Dive Brief:
- A hearing on a long-running education case revealed deep disagreements between North Carolina education officials and district leaders about what it takes to ensure a quality education.
- The hearing was the latest in the Leandro case; earlier this month, the state submitted a plan to correct its "educational deficiencies," which local school boards and former education officials termed insufficient at the hearing.
- State Superintendent Rebecca Garland defended North Carolina's education system, saying the state had made every effort to ensure high quality teachers were present in every classroom.
Dive Insight:
There’s been a recent spate of lawsuits tying students' access to a good education to resource availability and teacher quality, including the Vergara suit in California and Kansas' ongoing legal battles over funding. In North Carolina, former administrators cited a lack of resources as a key reason for inadequate school quality. But Garland disagreed, saying it was a question of resource allocation, not availability.

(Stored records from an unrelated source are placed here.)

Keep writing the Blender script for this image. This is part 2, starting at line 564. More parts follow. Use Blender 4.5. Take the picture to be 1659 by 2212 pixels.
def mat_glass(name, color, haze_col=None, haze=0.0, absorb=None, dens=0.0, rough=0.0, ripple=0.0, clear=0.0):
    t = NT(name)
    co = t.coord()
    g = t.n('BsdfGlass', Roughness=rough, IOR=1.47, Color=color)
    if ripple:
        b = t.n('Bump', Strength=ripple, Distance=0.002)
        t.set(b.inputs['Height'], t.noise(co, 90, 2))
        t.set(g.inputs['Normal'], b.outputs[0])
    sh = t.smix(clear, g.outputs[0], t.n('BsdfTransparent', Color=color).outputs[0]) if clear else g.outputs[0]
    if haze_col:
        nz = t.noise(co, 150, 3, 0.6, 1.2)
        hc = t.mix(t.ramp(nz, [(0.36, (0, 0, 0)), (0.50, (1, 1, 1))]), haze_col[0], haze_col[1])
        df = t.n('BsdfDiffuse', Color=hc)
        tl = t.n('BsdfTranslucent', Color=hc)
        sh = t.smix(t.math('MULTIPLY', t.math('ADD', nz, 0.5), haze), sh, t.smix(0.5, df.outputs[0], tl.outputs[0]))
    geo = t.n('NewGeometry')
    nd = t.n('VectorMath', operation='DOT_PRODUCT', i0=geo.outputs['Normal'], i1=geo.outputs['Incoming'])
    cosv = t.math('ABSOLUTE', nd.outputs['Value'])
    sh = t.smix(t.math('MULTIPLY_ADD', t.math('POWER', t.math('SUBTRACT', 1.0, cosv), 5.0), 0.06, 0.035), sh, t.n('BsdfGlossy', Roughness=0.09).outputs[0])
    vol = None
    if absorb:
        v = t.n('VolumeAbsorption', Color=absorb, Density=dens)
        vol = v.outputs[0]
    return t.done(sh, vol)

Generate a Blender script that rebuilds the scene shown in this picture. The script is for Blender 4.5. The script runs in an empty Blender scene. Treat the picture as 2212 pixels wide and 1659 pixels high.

"There are plenty of resources out in school systems that could be redirected in order to serve students in a different way," she said. "So it's hard for me to say it takes more resources when I'm not sure that all the resources that are there are being used as effectively as they could be used."
That divide has split open in other communities as some, especially in the charter community, place poor school quality at the feet of inefficient district and school bureaucracies. Judge Howard Manning appeared to refute that argument earlier this year, saying "If you have the teacher and the principal and if you have the resources you need in each classroom, you are constitutionally compliant and children will learn. And don't try to tell me that this is the case in North Carolina because it’s not." He asked the state to put forward a more concrete plan of action.